Encryption won’t save you if it's an 'L', as in ‘loser’

People choose predictable Android lock screen patterns just like they pick predictable passwords.

Research by Marte Løge, a recent graduate from the Norwegian University of Science and Technology, confirmed that the problems people have in setting up secure passwords and PINs are replicated in the field of Android lockscreen patterns.

People gravitate towards simple patterns that are easy to guess.

Unlocking patterns prompt users to draw an array which touches between four and nine "nodes". This creates up to 389,112 potential patterns.

But Løge's study of 3,400 user-selected patterns revealed that the most commonly selected patterns used only four nodes. The average was five nodes, greatly reducing the number of possible combinations.

Users tended to start at the upper left corner, while more than three in four (77 per cent) patterns started in one of the four corners. Patterns also tended to run either left to right or up and down. Few users doubled back on themselves.

Worst of all, people often chose patterns that matched their initials.

Løge told Ars that equivalent flaws in password selection are being replicated in choosing guessable unlock patterns. "People use the same type of strategy for remembering a pattern as a password," she said. "You see the same type of behaviour."

All these issues arise even before we consider the possibility of physical clues. Writing on the Sophos Naked Security blog, John Zorabedian noted: "Oils in your fingers leave visible streaks on your device screen. If you don't use a complex pattern with backtracks, a thief wouldn't need to guess your pattern – it's right there for anyone to see."

Løge presented her findings at both the DEF CON and BSides conferences in Las Vegas earlier this month, during a talk entitled Tell Me Who You Are, and I Will Tell You Your Lock Pattern.

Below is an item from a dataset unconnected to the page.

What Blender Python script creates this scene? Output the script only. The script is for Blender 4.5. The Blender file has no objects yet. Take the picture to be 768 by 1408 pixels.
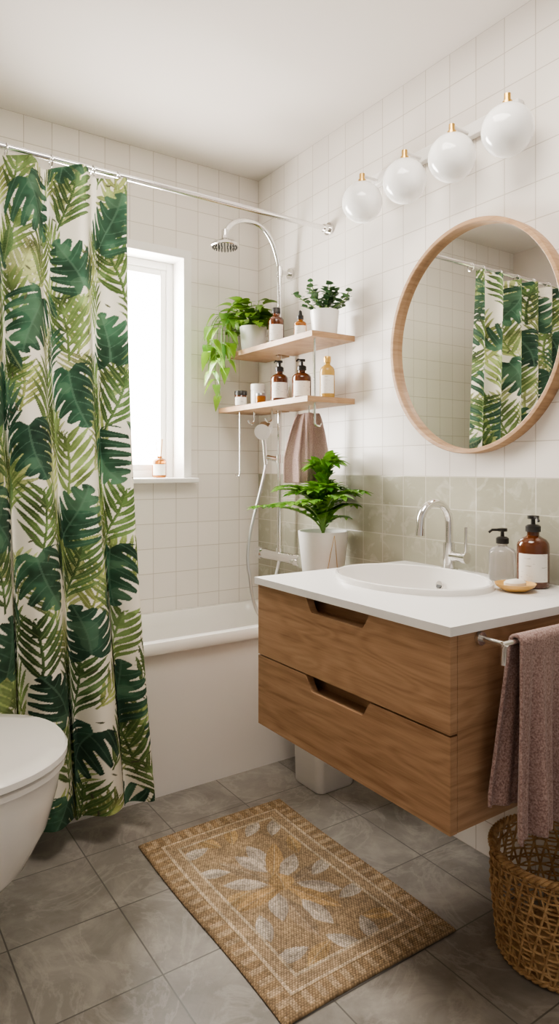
import bpy, math, random
import numpy as np
from mathutils import Vector, Matrix
random.seed(7); rng=np.random.default_rng(5)
XR=1.58; YB=2.5; XL=-0.25; YF=-0.9; ZC=2.4
S=bpy.context.scene
COL=S.collection
# ---------------------------------------------------------------- materials
def mat(name,col=(.8,.8,.8),rough=.5,metal=0,**k):
    m=bpy.data.materials.new(name); m.use_nodes=True
    b=m.node_tree.nodes['Principled BSDF']
    b.inputs['Base Color'].default_value=(*col,1); b.inputs['Roughness'].default_value=rough
    b.inputs['Metallic'].default_value=metal
    for kk,v in k.items():
        b.inputs[kk.replace('_',' ')].default_value=v
    return m
class N:
    def __init__(s,m): s.m=m; s.t=m.node_tree; s.b=s.t.nodes['Principled BSDF']
    def n(s,typ,**k):
        x=s.t.nodes.new(typ)
        for a,v in k.items(): setattr(x,a,v)
        return x
    def l(s,a,b): s.t.links.new(a,b)
    def coord(s,order='xyz',scale=(1,1,1),off=(0,0,0)):
        tc=s.n('ShaderNodeTexCoord'); sp=s.n('ShaderNodeSeparateXYZ'); cb=s.n('ShaderNodeCombineXYZ')
        s.l(tc.outputs['Object'],sp.inputs[0])
        for i,c in enumerate(order):
            if c!='0': s.l(sp.outputs['xyz'.index(c)],cb.inputs[i])
        mp=s.n('ShaderNodeMapping'); mp.inputs['Scale'].default_value=scale; mp.inputs['Location'].default_value=off
        s.l(cb.outputs[0],mp.inputs[0]); return mp.outputs[0],sp
    def noise(s,vec,scale,detail=3,rough=.5,dist=0):
        x=s.n('ShaderNodeTexNoise'); x.inputs['Scale'].default_value=scale; x.inputs['Detail'].default_value=detail
        x.inputs['Roughness'].default_value=rough; x.inputs['Distortion'].default_value=dist
        if vec is not None: s.l(vec,x.inputs['Vector'])
        return x.outputs['Fac']
    def ramp(s,fac,stops):
        r=s.n('ShaderNodeValToRGB'); e=r.color_ramp.elements
        while len(e)<len(stops): e.new(.5)
        for i,(p,c) in enumerate(stops): e[i].position=p; e[i].color=(*c,1) if len(c)==3 else c
        s.l(fac,r.inputs[0]); return r.outputs[0]
    def mix(s,fac,a,b,bt='MIX'):
        x=s.n('ShaderNodeMix',data_type='RGBA',blend_type=bt)
        for sock,v in ((x.inputs[0],fac),(x.inputs[6],a),(x.inputs[7],b)):
            if isinstance(v,(int,float)): sock.default_value=v
            elif isinstance(v,tuple): sock.default_value=(*v,1)
            else: s.l(v,sock)
        return x.outputs[2]
    def math(s,op,a,b=0,c=0):
        x=s.n('ShaderNodeMath',operation=op)
        for i,v in enumerate((a,b,c)):
            if isinstance(v,(int,float)): x.inputs[i].default_value=v
            else: s.l(v,x.inputs[i])
        return x.outputs[0]
    def bump(s,h,strength=.3,dist=.002):
        x=s.n('ShaderNodeBump'); x.inputs['Strength'].default_value=strength; x.inputs['Distance'].default_value=dist
        s.l(h,x.inputs['Height']); s.l(x.outputs[0],s.b.inputs['Normal'])
    def base(s,c): s.l(c,s.b.inputs['Base Color'])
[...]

"You are predictable, your passwords are predictable and so are your PINs," Løge explained. "This simple fact is often exploited by hackers, as well as the agencies watching you."

"Full Disk Encryption won't save you if your lock pattern is L – as in 'loser'," she concluded.

Other researchers have uncovered pattern password security problems affecting Microsoft's mobile technology, but the whole area is under-researched compared with the volumes of studies looking at conventional password slackness. ®

Bootnote

In fairness, it ought to be pointed out that users' predictable lockscreen practices can't be blamed on a lack of advice on the subject from Google. For example, some pointers on choosing harder-to-guess screen lock patterns can be found on a Google Nexus support page here.